向正面入口からのスタートは、クロワが好スタート。しかし、外からビックバレリーナの大畑雅章騎手が出ムチを入れてハナを主張した。3番手外にファーストカム、その内にジェネラルエリア、ポピュラーソングと続き、キクノウィングはスタートで外の馬と接触し後方からとなった。
残り600メートル手前で鞍上の手が動き始めたクロワに代わって進出したのはファーストカムとジェネラルエリア。しかし、ビックバレリーナの脚色はなかなか衰えず、ファーストカムの追撃を1馬身半しのいで重賞初制覇を遂げた。
「ハナは譲れないと思っていました」と大畑騎手は会心の笑みで、逃げ有利の馬場を味方につけた。2着ファーストカムの宮下瞳騎手も前目の位置を狙って取ったが、「4コーナーで離されてしまいました」と悔しさをにじませた。4馬身差の3着はジェネラルエリア。川西毅調教師は「次はのじぎく賞を視野に入れています。今度はチャンレンジャーの立場になりますから、楽に乗れるでしょう」と展望を語った。

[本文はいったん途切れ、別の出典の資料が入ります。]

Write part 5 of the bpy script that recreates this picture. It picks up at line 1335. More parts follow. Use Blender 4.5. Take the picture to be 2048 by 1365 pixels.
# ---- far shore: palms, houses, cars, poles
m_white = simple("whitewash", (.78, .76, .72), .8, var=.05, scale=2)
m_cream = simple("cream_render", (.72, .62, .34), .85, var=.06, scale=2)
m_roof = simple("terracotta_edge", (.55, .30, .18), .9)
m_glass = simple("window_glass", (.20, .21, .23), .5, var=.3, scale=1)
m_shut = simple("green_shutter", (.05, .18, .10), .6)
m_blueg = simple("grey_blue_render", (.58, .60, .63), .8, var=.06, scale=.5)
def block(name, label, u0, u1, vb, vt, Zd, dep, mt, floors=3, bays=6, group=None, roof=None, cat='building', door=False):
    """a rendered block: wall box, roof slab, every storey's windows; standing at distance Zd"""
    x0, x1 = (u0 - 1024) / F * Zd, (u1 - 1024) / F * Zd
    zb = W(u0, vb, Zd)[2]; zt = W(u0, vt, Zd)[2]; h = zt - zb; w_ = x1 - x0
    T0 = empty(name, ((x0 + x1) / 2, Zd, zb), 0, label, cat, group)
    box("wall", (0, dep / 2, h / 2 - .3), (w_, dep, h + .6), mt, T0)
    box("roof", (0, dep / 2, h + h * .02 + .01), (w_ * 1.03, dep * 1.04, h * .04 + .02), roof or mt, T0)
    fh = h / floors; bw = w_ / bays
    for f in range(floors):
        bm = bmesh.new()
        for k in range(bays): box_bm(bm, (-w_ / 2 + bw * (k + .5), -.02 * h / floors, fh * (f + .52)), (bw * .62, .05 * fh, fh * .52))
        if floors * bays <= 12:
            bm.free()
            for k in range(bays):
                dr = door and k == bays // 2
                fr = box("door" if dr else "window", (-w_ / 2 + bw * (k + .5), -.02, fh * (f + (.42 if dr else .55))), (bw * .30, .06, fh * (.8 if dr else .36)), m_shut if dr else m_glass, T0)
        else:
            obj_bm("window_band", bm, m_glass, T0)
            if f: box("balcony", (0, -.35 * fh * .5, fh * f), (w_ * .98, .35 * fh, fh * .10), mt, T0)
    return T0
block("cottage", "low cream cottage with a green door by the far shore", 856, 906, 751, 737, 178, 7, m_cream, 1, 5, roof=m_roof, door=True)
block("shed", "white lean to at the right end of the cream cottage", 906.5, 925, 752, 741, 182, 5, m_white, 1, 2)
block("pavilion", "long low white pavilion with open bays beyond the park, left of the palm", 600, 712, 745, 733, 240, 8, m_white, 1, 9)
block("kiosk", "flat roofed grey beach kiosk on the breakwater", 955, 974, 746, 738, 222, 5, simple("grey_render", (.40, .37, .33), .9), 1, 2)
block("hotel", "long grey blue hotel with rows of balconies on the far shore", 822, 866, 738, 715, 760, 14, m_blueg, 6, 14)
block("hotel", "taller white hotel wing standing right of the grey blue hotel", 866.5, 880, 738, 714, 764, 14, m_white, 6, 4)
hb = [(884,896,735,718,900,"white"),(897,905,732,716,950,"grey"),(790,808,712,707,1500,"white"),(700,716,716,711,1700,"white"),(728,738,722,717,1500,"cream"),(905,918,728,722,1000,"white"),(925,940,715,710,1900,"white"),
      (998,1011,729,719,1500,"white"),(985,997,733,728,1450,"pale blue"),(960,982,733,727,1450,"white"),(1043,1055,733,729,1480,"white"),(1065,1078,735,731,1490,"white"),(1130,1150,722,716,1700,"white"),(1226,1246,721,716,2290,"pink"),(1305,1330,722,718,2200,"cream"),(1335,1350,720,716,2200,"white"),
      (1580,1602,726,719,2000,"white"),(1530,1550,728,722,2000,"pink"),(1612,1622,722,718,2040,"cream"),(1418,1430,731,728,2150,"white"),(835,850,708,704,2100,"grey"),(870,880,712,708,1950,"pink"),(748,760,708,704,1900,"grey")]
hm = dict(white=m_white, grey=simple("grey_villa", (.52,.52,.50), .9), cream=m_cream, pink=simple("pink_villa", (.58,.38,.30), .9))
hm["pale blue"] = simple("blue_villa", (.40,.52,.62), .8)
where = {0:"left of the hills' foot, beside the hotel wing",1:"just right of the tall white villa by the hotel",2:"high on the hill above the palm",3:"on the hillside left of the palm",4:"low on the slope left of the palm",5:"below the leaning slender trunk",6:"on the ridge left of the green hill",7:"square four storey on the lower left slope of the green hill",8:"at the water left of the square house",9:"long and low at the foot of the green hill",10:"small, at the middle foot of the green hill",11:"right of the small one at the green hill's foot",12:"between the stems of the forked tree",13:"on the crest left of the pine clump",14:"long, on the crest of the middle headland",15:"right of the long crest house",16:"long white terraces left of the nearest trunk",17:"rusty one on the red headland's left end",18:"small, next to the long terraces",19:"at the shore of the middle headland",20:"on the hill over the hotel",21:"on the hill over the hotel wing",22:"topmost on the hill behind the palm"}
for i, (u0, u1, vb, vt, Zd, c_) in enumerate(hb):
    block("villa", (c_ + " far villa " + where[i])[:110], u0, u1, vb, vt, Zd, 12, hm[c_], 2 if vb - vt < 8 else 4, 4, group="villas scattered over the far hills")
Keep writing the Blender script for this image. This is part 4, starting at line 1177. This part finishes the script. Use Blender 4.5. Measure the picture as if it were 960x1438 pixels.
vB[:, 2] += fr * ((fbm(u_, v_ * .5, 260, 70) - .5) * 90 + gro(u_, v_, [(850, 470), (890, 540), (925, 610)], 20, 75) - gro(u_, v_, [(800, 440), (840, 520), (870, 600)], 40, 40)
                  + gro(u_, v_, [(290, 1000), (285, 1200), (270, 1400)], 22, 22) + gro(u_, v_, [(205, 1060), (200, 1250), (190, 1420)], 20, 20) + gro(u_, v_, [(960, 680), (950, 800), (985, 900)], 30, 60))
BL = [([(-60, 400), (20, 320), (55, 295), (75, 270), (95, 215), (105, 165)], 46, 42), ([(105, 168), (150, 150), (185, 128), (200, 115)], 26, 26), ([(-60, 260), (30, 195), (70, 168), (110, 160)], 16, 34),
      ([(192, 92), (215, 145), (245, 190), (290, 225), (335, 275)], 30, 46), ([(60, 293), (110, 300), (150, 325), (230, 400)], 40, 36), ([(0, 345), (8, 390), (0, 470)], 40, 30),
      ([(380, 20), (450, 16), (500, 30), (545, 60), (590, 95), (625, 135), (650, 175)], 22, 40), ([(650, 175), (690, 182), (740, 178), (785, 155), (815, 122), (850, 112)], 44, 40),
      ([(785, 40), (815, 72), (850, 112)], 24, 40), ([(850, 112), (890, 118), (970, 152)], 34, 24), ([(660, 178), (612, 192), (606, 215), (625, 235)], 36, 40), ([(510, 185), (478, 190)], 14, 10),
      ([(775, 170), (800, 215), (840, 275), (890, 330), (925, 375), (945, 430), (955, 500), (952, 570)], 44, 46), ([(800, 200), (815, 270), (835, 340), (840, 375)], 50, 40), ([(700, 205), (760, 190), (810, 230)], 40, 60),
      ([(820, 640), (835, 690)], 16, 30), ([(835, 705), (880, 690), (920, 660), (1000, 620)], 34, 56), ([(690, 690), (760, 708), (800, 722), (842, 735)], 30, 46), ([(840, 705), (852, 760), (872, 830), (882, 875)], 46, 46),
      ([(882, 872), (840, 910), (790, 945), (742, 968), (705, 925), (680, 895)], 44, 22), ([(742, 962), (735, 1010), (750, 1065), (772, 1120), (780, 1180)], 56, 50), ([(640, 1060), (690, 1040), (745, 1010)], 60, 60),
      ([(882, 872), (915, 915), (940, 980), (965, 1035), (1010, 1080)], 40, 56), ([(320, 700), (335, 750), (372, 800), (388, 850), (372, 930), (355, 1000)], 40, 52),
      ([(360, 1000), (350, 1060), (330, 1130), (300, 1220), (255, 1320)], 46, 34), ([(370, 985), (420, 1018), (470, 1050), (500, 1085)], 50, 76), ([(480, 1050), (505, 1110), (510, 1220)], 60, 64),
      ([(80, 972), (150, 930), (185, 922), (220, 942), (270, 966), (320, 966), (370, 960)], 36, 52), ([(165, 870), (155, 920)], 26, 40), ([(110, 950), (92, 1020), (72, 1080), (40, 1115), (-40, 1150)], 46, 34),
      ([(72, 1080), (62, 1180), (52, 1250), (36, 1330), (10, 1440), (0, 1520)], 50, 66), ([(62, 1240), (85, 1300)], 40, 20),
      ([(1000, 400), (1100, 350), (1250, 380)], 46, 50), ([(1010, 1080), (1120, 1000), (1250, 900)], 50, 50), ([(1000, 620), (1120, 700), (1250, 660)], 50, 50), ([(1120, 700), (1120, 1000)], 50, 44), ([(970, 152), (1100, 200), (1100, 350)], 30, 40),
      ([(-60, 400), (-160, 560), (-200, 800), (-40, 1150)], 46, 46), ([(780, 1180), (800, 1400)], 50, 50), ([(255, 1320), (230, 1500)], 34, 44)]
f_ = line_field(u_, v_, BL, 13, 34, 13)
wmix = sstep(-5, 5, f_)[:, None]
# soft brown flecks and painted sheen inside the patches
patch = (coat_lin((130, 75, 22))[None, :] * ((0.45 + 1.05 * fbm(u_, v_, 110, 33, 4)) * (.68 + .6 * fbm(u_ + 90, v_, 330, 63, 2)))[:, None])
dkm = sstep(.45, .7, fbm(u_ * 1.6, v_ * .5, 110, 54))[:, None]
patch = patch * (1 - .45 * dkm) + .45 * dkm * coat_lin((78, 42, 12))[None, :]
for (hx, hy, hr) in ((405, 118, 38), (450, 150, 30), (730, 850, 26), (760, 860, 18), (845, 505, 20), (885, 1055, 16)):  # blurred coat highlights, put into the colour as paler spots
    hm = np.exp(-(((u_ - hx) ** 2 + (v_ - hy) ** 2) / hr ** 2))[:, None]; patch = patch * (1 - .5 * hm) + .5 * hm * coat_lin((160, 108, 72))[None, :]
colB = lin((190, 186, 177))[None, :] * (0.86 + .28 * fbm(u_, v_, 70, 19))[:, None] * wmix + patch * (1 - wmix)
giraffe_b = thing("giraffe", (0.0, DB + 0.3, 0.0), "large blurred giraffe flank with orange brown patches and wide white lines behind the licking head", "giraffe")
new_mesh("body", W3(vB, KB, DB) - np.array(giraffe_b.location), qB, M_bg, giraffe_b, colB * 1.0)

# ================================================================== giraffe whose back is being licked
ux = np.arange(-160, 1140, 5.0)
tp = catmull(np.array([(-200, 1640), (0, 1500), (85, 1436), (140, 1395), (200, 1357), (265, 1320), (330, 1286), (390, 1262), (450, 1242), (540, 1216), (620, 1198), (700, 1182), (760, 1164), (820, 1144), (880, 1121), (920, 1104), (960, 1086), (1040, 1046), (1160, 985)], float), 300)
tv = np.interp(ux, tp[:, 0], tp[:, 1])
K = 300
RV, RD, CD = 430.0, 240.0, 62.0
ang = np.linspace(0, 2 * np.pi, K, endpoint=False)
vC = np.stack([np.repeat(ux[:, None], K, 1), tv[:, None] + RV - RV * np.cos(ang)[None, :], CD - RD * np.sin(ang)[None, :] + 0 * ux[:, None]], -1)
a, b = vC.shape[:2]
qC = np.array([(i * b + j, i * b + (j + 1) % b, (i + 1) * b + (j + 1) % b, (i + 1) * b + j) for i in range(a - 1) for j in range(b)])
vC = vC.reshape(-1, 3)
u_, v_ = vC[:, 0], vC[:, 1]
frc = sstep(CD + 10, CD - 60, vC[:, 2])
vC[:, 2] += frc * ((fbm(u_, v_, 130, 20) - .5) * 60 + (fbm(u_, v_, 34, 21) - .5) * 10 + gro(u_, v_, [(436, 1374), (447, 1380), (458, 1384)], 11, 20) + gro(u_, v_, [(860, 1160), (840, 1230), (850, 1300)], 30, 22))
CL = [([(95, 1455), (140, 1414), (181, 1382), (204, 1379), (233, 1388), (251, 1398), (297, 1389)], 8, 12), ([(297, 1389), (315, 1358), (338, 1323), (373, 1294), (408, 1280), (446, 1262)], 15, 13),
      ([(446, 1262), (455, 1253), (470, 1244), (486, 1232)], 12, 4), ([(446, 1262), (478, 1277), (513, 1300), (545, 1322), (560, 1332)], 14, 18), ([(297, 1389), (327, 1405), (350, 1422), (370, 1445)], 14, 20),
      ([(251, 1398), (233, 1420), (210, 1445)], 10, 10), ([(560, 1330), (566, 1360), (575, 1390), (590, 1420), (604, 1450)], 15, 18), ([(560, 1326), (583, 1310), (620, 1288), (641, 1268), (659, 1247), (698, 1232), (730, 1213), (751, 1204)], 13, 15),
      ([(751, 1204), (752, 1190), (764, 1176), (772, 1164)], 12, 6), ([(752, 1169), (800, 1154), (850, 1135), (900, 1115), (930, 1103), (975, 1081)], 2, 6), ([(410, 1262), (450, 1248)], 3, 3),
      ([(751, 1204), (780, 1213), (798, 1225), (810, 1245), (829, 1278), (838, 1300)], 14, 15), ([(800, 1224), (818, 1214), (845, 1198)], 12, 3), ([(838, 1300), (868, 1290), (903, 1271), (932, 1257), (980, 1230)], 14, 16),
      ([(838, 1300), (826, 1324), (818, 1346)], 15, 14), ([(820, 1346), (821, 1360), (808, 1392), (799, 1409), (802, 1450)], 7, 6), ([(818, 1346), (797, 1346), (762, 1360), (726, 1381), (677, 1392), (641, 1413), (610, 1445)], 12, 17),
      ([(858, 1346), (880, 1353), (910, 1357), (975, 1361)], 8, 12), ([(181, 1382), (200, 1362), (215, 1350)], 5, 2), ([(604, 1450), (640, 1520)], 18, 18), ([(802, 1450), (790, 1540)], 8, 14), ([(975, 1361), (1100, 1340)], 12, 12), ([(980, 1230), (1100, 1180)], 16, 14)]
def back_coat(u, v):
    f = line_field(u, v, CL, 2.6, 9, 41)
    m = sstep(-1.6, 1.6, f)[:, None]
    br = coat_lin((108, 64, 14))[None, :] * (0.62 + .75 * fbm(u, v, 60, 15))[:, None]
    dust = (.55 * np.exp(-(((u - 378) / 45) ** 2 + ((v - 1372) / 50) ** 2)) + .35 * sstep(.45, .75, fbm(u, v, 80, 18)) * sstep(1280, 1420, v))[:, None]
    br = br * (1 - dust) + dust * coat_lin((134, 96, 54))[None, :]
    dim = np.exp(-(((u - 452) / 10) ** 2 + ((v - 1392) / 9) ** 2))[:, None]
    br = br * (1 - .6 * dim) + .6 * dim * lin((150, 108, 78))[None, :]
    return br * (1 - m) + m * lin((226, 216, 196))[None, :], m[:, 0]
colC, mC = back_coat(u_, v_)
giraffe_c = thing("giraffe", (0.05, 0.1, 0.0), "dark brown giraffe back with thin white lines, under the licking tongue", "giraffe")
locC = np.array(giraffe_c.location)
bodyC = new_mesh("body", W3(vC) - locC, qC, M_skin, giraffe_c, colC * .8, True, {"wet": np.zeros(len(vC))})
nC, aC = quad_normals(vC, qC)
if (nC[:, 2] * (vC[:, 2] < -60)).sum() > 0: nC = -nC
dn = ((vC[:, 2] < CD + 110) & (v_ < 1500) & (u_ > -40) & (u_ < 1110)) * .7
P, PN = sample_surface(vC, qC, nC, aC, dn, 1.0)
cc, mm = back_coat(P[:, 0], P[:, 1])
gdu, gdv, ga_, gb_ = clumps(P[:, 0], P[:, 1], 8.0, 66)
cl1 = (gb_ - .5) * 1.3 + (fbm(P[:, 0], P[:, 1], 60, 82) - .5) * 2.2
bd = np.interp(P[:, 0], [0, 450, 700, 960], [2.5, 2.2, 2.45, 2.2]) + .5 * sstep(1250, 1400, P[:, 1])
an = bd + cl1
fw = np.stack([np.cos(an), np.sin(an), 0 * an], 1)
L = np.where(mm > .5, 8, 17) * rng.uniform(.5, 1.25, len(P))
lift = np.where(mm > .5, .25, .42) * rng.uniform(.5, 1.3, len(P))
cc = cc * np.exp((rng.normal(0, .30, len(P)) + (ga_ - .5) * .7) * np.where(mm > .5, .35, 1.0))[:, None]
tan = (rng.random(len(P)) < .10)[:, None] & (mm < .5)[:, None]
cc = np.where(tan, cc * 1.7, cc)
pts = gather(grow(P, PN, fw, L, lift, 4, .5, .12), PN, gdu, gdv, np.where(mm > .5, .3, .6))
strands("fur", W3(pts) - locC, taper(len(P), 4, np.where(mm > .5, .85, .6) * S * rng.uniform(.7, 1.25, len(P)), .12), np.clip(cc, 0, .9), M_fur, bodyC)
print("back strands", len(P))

GDJ3歳シーズンはこれで半分を消化したが、ここまでの勝ち馬がみな1戦しか走っていないため、上位はアクアリーブル(船橋)、ステラモナーク(兵庫)、ミスカゴシマ(佐賀)、ビックバレリーナ(愛知)が10ポイントで並んでいる。GDJは2走以上が資格要件でもあるため、上位馬は後半戦にも登場するものと思われる。ポイント争いから抜け出すのはどの馬だろうか。
Comment
大畑雅章 騎手
抜けたメンバーがいなくて、チャンスがあると思っていました。馬体重も増えて、いい感じに気合いが乗っていたので走ってくれるだろうと感じていました。直線に入る時の手応えで、勝負になると思いました。距離はもつので、東海ダービーを狙いたいです。応援よろしくお願いします。
今津博之 調教師
プラス体重で、状態はいいと感じました。できれば460キロくらいまでほしいですね(今回は446キロ)。4コーナーの手応えから、直線は辛抱してくれると思いました。まだ完成されていなくてこれからの馬。ここでひと息入れたいので、次走は直行で東海ダービーになると思います。軽い馬場なら期待できます。